La risposta di Facebook si è manifestata in un intervento di Mark Zuckerberg a Georgetown; in un discorso di circa 45 minuti, il magnate americano ha argomentato che la libertà di espressione è il sale della democrazia e che Facebook rifiuta ora e rifiuterà sempre il ruolo di censore, preferendo la libertà con errore alla perfezione con repressione. “La costruzione di un quinto stato, che si affianchi a tutte le altre strutture di potere della società, la libera espressione del popolo su scala mai vista prima. Questo è Facebook” secondo Mark, una visione che si accompagna ad un più pragmatico e giurisprudenzialmente valido richiamo al fatto che sia la televisione, sia le altre piattaforme di diffusione dei contenuti non hanno, negli Stati Uniti, obbligo o facoltà di applicare censura. 

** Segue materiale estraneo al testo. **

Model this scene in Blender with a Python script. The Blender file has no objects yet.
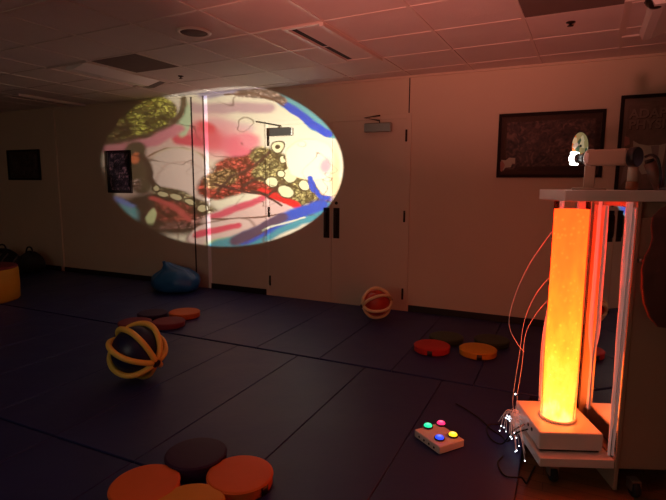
import bpy, bmesh, math, random
from mathutils import Vector, Matrix, noise
random.seed(7)
scene = bpy.context.scene
COL = scene.collection
PI = math.pi
CAM = [489.6915, 0.1334, 0.00588, 0.43467, 1.35394, 5.05161, 2.46057]            # focal px, pitch, roll, yaw, height, distance, ceiling height
BEAM = ([0.0252, -2.455, 1.48], [[-0.82102, 0.57063, 0.01743], [0.57072, 0.82115, -0.0], [0.01431, -0.00995, 0.99985]], 0.22545)          # lamp position, beam axes (forward, right, up), tangent of half angle
H = CAM[6]
FLOOR = -0.05            # wooden floor; the tops of the mats lie at z = 0

# ------------------------------------------------------------------ helpers
def new_mat(name):
    m = bpy.data.materials.new(name); m.use_nodes = True
    return m, m.node_tree.nodes, m.node_tree.links, m.node_tree.nodes['Principled BSDF']

def surf(name, col, rough=.6, metal=0., var=.08, scale=12., bump=.0, bscale=60., spec=.5, coat=0.):
    """painted / plastic / cloth surface: noise-varied colour and a fine bump"""
    m, n, l, b = new_mat(name)
    tc = n.new('ShaderNodeTexCoord')
    t = n.new('ShaderNodeTexNoise'); t.inputs['Scale'].default_value = scale; t.inputs['Detail'].default_value = 4
    l.new(tc.outputs['Object'], t.inputs['Vector'])
    mx = n.new('ShaderNodeMix'); mx.data_type = 'RGBA'
    mx.inputs[6].default_value = (*[c*(1-var) for c in col], 1); mx.inputs[7].default_value = (*[min(1, c*(1+var)) for c in col], 1)
    l.new(t.outputs['Fac'], mx.inputs[0]); l.new(mx.outputs[2], b.inputs['Base Color'])
    b.inputs['Roughness'].default_value = rough; b.inputs['Metallic'].default_value = metal
    b.inputs['Specular IOR Level'].default_value = spec; b.inputs['Coat Weight'].default_value = coat
    if bump:
        t2 = n.new('ShaderNodeTexNoise'); t2.inputs['Scale'].default_value = bscale; t2.inputs['Detail'].default_value = 3
        l.new(tc.outputs['Object'], t2.inputs['Vector'])
        bp = n.new('ShaderNodeBump'); bp.inputs['Strength'].default_value = bump; bp.inputs['Distance'].default_value = .01
        l.new(t2.outputs['Fac'], bp.inputs['Height']); l.new(bp.outputs['Normal'], b.inputs['Normal'])
    return m

def glow(name, col, strength, base=(.8, .8, .8)):
    m, n, l, b = new_mat(name)
    b.inputs['Base Color'].default_value = (*base, 1)
    b.inputs['Emission Color'].default_value = (*col, 1); b.inputs['Emission Strength'].default_value = strength
    return m

def clear(name, tint=(1, 1, 1), refl=.08, rough=.03):
    m = bpy.data.materials.new(name); m.use_nodes = True
    n, l = m.node_tree.nodes, m.node_tree.links; n.clear()
    out = n.new('ShaderNodeOutputMaterial'); tr = n.new('ShaderNodeBsdfTransparent'); tr.inputs[0].default_value = (*tint, 1)
    gl = n.new('ShaderNodeBsdfGlossy'); gl.inputs['Roughness'].default_value = rough
    mx = n.new('ShaderNodeMixShader'); fr = n.new('ShaderNodeLayerWeight'); fr.inputs[0].default_value = refl
    l.new(fr.outputs['Fresnel'], mx.inputs[0]); l.new(tr.outputs[0], mx.inputs[1]); l.new(gl.outputs[0], mx.inputs[2]); l.new(mx.outputs[0], out.inputs[0])
    return m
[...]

Il dibattito non si esaurisce qui e non si esaurirà a breve; quello che emerge con forza è che la soluzione interna, l’autoregolamentazione delle piattaforme digitali, ha esaurito il suo periodo di validità. La politica e l’opinione pubblica non hanno più molta fiducia nella capacità della tecnologia di discriminare efficacemente tra vero e falso, soprattutto se è proprio dalla creazione del verosimile che guadagnano di che vivere. Le soluzioni in arrivo, se l’industria non si regolerà da sola in fretta e in maniera efficace, saranno quelle della tradizione politica: lo spezzatino e la regolamentazione.